The same player, just a bigger stage

Clark has watched Thomas up close in spring settings and from afar on Sundays, and he describes the Seahawks version the same way he described the Heritage version: decisive, around the football, where he’s supposed to be.
“Just watching him at NC State and also in the league now with Seattle, he’s flying to the ball no matter where he is,” Clark said.
That’s why, as the Super Bowl nears, Clark’s reaction isn’t disbelief. It’s recognition.
The ball boy who lingered near varsity in seventh and eighth grade became the freshman who lived in film sessions. The two-way high school workhorse turned into an ACC linebacker.
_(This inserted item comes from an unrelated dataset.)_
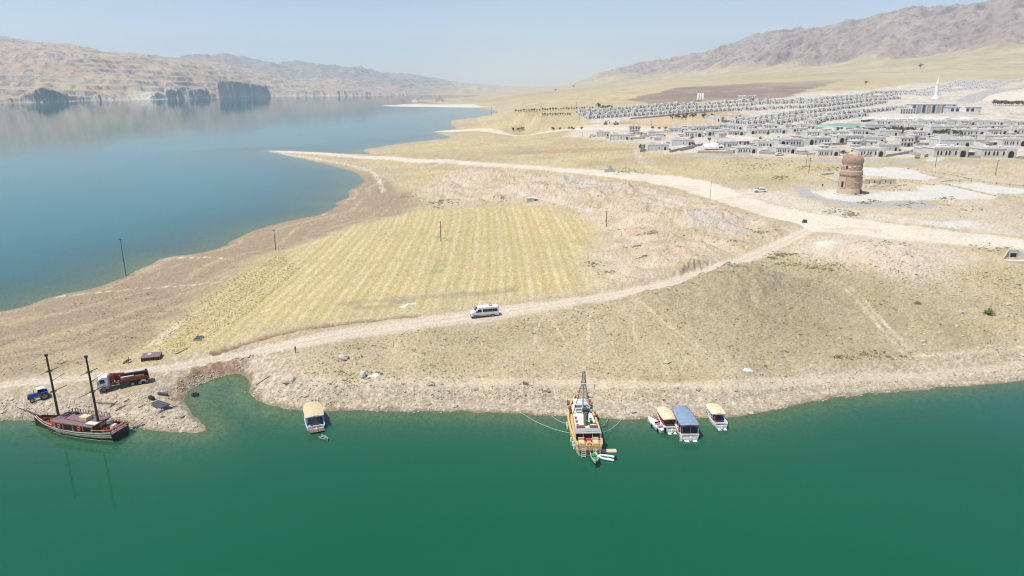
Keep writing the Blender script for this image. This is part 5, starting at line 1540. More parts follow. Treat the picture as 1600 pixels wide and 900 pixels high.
def house_parts(root, kind, wallmat):
    """facade looks along -y, footprint centred on the origin; a flat-roofed stone house with recess-free slabs set proud of the wall"""
    if kind == 'A' or kind == 'M':
        f = 1 if kind == 'A' else -1
        Wd, D, Hh = 17.0, 11.0, 4.6
        MB().box(0, 0, -1.5, Wd, D, Hh + 1.5).build('wall', wallmat, root)
        MB().box(0, 0, Hh, Wd + .5, D + .5, .28).build('cornice', 'frame', root)
        m = MB()
        for a in (-1, 1): m.box(a * (Wd / 2 - .1), 0, Hh + .28, .3, D + .1, .6); m.box(0, a * (D / 2 - .1), Hh + .28, Wd - .5, .3, .6)
        m.build('parapet', wallmat, root)
        MB().box(0, 0, Hh + .283, Wd - .6, D - .6, .05).build('roof', 'roof', root)
        for i, x in enumerate((-6.6, -4.9, -2.5, -.8, 2.2)):
            fr = MB().prism_y(arch_pts(f * x, 1.25, 1.0, 3.0), -D / 2 - .06, -D / 2 + .1).build('window', 'frame', root)
            MB().prism_y(arch_pts(f * x, .85, 1.15, 2.95), -D / 2 - .09, -D / 2 + .05).build('pane', 'glass', fr)
        po = MB().box(f * 5.5, -D / 2 - .4, -1, 4.6, .8, Hh + .9).build('porch', wallmat, root)
        MB().prism_y(arch_pts(f * 5.4, 2.6, 0, 2.3), -D / 2 - .84, -D / 2 - .6).build('arched_door', 'dark', root)
        MB().box(Wd / 2 + .02, 1.5, .6, .08, 4.2, 2.9).build('side_shade', 'solar', root)  # dark panel painting the shaded right wall, no real opening
        MB().tube((f * 3.5, 2.0, Hh + 1.0), (f * 4.9, 2.0, Hh + 1.0), .5, .5, 8).build('water_tank', 'white', root)
        if wallmat == 'stone2':
            MB().box(f * -4.5, 9.5, -1.5, 7.5, 8, 5.2).build('annex', wallmat, root)
            MB().box(f * -4.5, 9.5, 3.7, 7.9, 8.4, .3).build('annex_roof', 'roof', root)
            MB().box(f * 10.6, -2.0, 2.6, 3.6, 5.5, .2).build('carport_roof', 'white', root)
            for yy in (-4.4, .3): MB().bar((f * 12.2, yy, -1), (f * 12.2, yy, 2.7), .2).build('carport_post', 'steel', root)
        else:
            MB().box(f * 3.8, 9.0, -1.5, 8.5, 7, 4.9).build('annex', wallmat, root)
            MB().box(f * 3.8, 9.0, 3.4, 8.9, 7.4, .3).build('annex_roof', 'roof', root)
            MB().box(f * -10.2, 3, 2.2, 3.2, 6, .16).build('pergola', 'cream', root)
            for yy in (.3, 5.7): MB().bar((f * -11.6, yy, -1), (f * -11.6, yy, 2.3), .18).build('pergola_post', 'brown', root)
        MB().box(0, 15.5, -1.5, 23, .4, 3.0).build('yard_wall', 'gardenwall', root)
        MB().box(-11.6, 8, -1.5, .4, 14.6, 3.0).build('yard_wall', 'gardenwall', root)
        MB().box(f * -3, 1.0, Hh + .33, 2.4, 1.6, 1.0, 0, .7).build('solar_heater', 'frame', root)
    elif kind == 'B':
        Wd, D, Hh = 20.0, 11.0, 4.8
        MB().box(0, 0, -1.5, Wd, D, Hh + 1.5).build('wall', wallmat, root)
        MB().box(0, 0, Hh, Wd + .4, D + .4, .25).build('cornice', 'frame', root)
        m = MB()
        for a in (-1, 1): m.box(a * (Wd / 2 - .1), 0, Hh + .25, .3, D + .1, .6); m.box(0, a * (D / 2 - .1), Hh + .25, Wd - .5, .3, .6)
        m.build('parapet', wallmat, root)
        MB().box(0, 0, Hh + .253, Wd - .6, D - .6, .05).build('roof', 'roof', root)
        MB().prism_y(arch_pts(6.6, 2.0, 0, 2.2), -D / 2 - .06, -D / 2 + .1).build('arched_door', 'dark', root)
        MB().prism_y(arch_pts(0.9, .7, 1.5, 2.7), -D / 2 - .05, -D / 2 + .1).build('window', 'glass', root)
        MB().box(2.6, -D / 2 - .12, -1, .35, .3, Hh + 1).build('pilaster', 'frame', root)
        MB().box(-Wd / 2 + .2, -D / 2 - .12, -1, .5, .3, Hh + 1).build('pilaster', 'frame', root)
        MB().box(3.5, 9.5, -1.5, 9, 8, 5.0).build('annex', wallmat, root)
        MB().box(3.5, 9.5, 3.5, 9.4, 8.4, .3).build('annex_roof', 'roof', root)
        MB().box(0, 16, -1.5, 24, .4, 3.0).build('yard_wall', 'gardenwall', root)
        MB().box(12, 3, -1.5, .4, 16, 3.0).build('yard_wall', 'gardenwall', root)
        MB().box(-4, 2, Hh + .3, 5, 4, 2.2).build('stair_head', wallmat, root)
        MB().tube((4, 1.5, Hh + .9), (5.5, 1.5, Hh + .9), .55, .55, 8).build('water_tank', 'white', root)
    elif kind == 'C':   # stepped house of two blocks, used on the slopes
        MB().box(-1.8, 0, -2.5, 6.5, 9, 4.4 + 2.5).build('wall', wallmat, root)
        MB().box(3.6, 1.6, -2.5, 4.6, 7.4, 3.6 + 2.5).build('annex', wallmat, root)
        MB().box(-1.8, 0, 4.4, 6.9, 9.4, .3).build('cornice', 'frame', root)
        MB().box(3.62, 1.6, 3.6, 4.9, 7.7, .25).build('annex_roof', 'roof', root)
        m = MB()
        for a in (-1, 1): m.box(-1.8 + a * 3.2, 0, 4.7, .25, 9.2, .5); m.box(-1.8, a * 4.5, 4.7, 6.2, .25, .5)
        m.build('parapet', wallmat, root)
        MB().box(-1.8, 0, 4.703, 6.1, 8.8, .05).build('roof', 'roof', root)
        for x in (-3.7, -1.6): 
            MB().prism_y(arch_pts(x, .9, 1.2, 2.9), -4.56, -4.4).build('window', 'glass', root)
        MB().prism_y(arch_pts(3.6, 2.0, 0, 2.0), -2.18, -2.0).build('arched_door', 'dark', root)
        MB().box(1.5, -1.2, .5, .1, 4.4, 3.0).build('side_shade', 'solar', root)  # dark sheet standing in for shade on the right face
        if wallmat == 'stone2':
            MB().box(-1.5, 1.5, 4.75, 2.6, 2.6, 2.1).build('stair_head', wallmat, root)
        MB().box(3.0, -6.5, -2, 7.0, .35, 3.2).build('yard_wall', 'gardenwall', root)
        MB().tube((-3, -2.5, 5.2), (-1.8, -2.5, 5.2), .5, .5, 8).build('water_tank', 'white', root)
    elif kind == 'D':   # two storeys
        MB().box(0, 0, -2, 11, 10, 7.2 + 2).build('wall', wallmat, root)
        MB().box(0, 0, 7.2, 11.5, 10.5, .3).build('cornice', 'frame', root)
        m = MB()
        for a in (-1, 1): m.box(a * 5.4, 0, 7.5, .3, 10.1, .6); m.box(0, a * 4.9, 7.5, 10.5, .3, .6)
        m.build('parapet', wallmat, root)
        MB().box(0, 0, 7.503, 10.4, 9.4, .05).build('roof', 'roof', root)
        for z in (1.0, 4.3):
            for x in (-4, -1.5, 1.5, 4):
                if z < 2 and x == 1.5: continue
                MB().prism_y(arch_pts(x, 1.0, z, z + 1.5), -5.07, -4.9).build('window', 'glass', root)
        MB().prism_y(arch_pts(1.5, 1.8, 0, 2.1), -5.07, -4.9).build('arched_door', 'dark', root)
        MB().box(0, -5.6, 3.7, 7, 1.3, .25).build('balcony', 'frame', root)
        MB().tube((2, 1.5, 8.0), (3.3, 1.5, 8.0), .55, .55, 8).build('water_tank', 'white', root)

protos = {}
def house(kind, wm, loc, rz, sc, label, group=None):
    k = (kind, wm)
    if k not in protos:
        r = thing('stone_house', label, 'house', loc, rz)
        house_parts(r, kind, wm)
        r.scale = sc
        protos[k] = r
    else:
        r = copy_thing(protos[k], loc, rz, label, None, sc)
        if 'group' in r: del r['group']
    if group: r['group'] = group
    return r

# single houses read off the photograph: left, right, base pixel, kind, label
FRONT = [
 (1151, 1183, 239.8, 'A', 'front row stone house with five arched windows behind the white tent'),
 (1212, 1244, 240.6, 'A', 'front row house with arched porch behind the white car left of the tower'),
 (1277, 1312, 243.6, 'A', 'front row stone house just left of the tower dome'),
 (1341, 1383, 244.4, 'A', 'front row stone house just right of the tower dome'),
 (1457, 1513, 245.6, 'A', 'wide front row house right of the side street'),
 (1533, 1588, 246.4, 'A', 'rightmost wide front row house with arched porch'),
 (1011, 1045, 235.2, 'B', 'long blank grey-walled house at the left corner of the front row'),
 (953, 986, 218.8, 'B', 'long blank-walled house at the left tip of the lower village'),
 (932, 953, 213.5, 'B', 'grey house beside the white box truck'),
 (983, 1001, 208.5, 'D', 'taller stone house behind the left tip of the lower village'),
 (1013, 1038, 213.5, 'B', 'blank-walled house behind the front row, left of the twin houses'),
 (1050, 1084, 227.5, 'B', 'long plain house along the dirt street left of the white tent'),
 (1120, 1154, 230.8, 'M', 'second row house with mirrored porch right of the white tent'),
 (1184, 1208, 230.8, 'A', 'second row house between the two left front houses'),
 (1215, 1254, 228.5, 'M', 'wide second row house above the white car'),
 (1260, 1298, 226.2, 'M', 'second row house above and left of the tower'),
 (1306, 1349, 223.8, 'M', 'second row house straight above the tower dome'),
 (1351, 1384, 222.6, 'B', 'plain second row house above and right of the tower'),
 (1371, 1405, 236.5, 'B', 'high plain stone house on the left corner of the side street'),
 (1406, 1428, 229.5, 'D', 'two-storey house beside the side street'),
 (1467, 1520, 231.5, 'B', 'long plain house behind the wide front house'),
 (1566, 1604, 228.5, 'A', 'house with white porch near the right edge, second row'),
 (1498, 1541, 213.0, 'A', 'house with blue trim right of the little tree row'),
 (1453, 1490, 207.5, 'B', 'plain long house above the little tree row'),
 (1541, 1575, 212.0, 'A', 'third row house near the right edge'),
 (1580, 1612, 209.5, 'M', 'last third row house cut by the right edge'),
]
g = gps([((a + b) / 2, y) for a, b, y, k, l in FRONT])
rnd = random.Random(11)
ORD = ['leftmost', 'second', 'third', 'fourth', 'fifth', 'sixth', 'seventh', 'eighth', 'ninth', 'tenth', 'eleventh', 'twelfth', 'thirteenth', 'fourteenth', 'fifteenth', 'sixteenth', 'seventeenth', 'eighteenth', 'nineteenth', 'twentieth', 'twenty-first', 'twenty-second', 'twenty-third',
       'twenty-fourth', 'twenty-fifth', 'twenty-sixth', 'twenty-seventh', 'twenty-eighth', 'twenty-ninth', 'thirtieth']
def nth(i, n, what):
    """says which one of a row of look-alikes"""
    if i == 0: return 'leftmost ' + what
    if i == n - 1: return 'rightmost ' + what
    if n == 3: return 'middle ' + what
    return ORD[i] + ' from left, ' + what
for (a, b, y, k, l), p in zip(FRONT, g):
    w = {'A': 17.5, 'M': 17.5, 'B': 20.4, 'D': 11.5}[k]
    D = p.y / (CP - (y - 450) / F * SP)
    sc = (b - a) / F * D / w
    q = Vector(p); q.y += 5.5 * min(sc, 1.2)
    sz = max(min(sc, 1.15), .8)
    house(k, 'stone' if rnd.random() < .6 else 'stone2', q, math.radians(rnd.uniform(-4, 2)), (sc, min(sc, 1.2), sz), l)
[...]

Then the undrafted pro who had to claw for a spot — who kept sticking, kept earning, kept proving — found a home in Seattle by doing what he’s always done: showing up prepared and arriving with a purpose.
And if Heritage ever needed a snapshot of who Drake Thomas was, Clark still goes back to Pine Forest — overtime looming, a sideline teetering, a coach feeling the moment squeeze. Thomas looked at him and didn’t flinch.
“Coach, we got this,” he said. “Trust the process.”
Now the stage is louder, and the stakes are higher, but the message is the same. The calm is the same. The work is the same.
Drake Thomas didn’t arrive at the Super Bowl by accident. He arrived the way he made 393 tackles in high school, the way he won over college coaches, the way he survived draft weekend and roster cuts — one read at a time, one rep at a time, one decision at a time.
Trust the process, he told his coach.
All these years later, the process has brought him to football’s biggest stage.
Drake Thomas (Photo Courtesy: Inside Pack Sports)

Other Super Bowl-bound players from Wake County

Drake Thomas is not the only Wake County Schools alum to qualify for the Super Bowl.

Dareke Young, who played high school football at Middle Creek High School, is a wide receiver for the Seattle Seahawks.

A member of the Class of 2017, Young caught 58 passes for 838 yards and eight touchdowns for the Mustangs. He played college football at Lenoir-Rhyne before being selected in the seventh round of the 2022 NFL Draft by the Seahawks with the 233rd overall pick.

John Jiles, a graduate of Wake Forest High School, is a wide receiver for the New England Patriots.

Jiles graduated from Wake Forest in 2018 after winning back-to-back NCHSAA state championships. He caught 24 passes for 587 yards and seven touchdowns, while also recording 135 tackles, seven interceptions, four forced fumbles, and two fumble recoveries as a safety.

Jiles played college football at Virginia Union and West Florida. He signed with the New York Giants as an undrafted free agent in 2024 before later signing with the Patriots.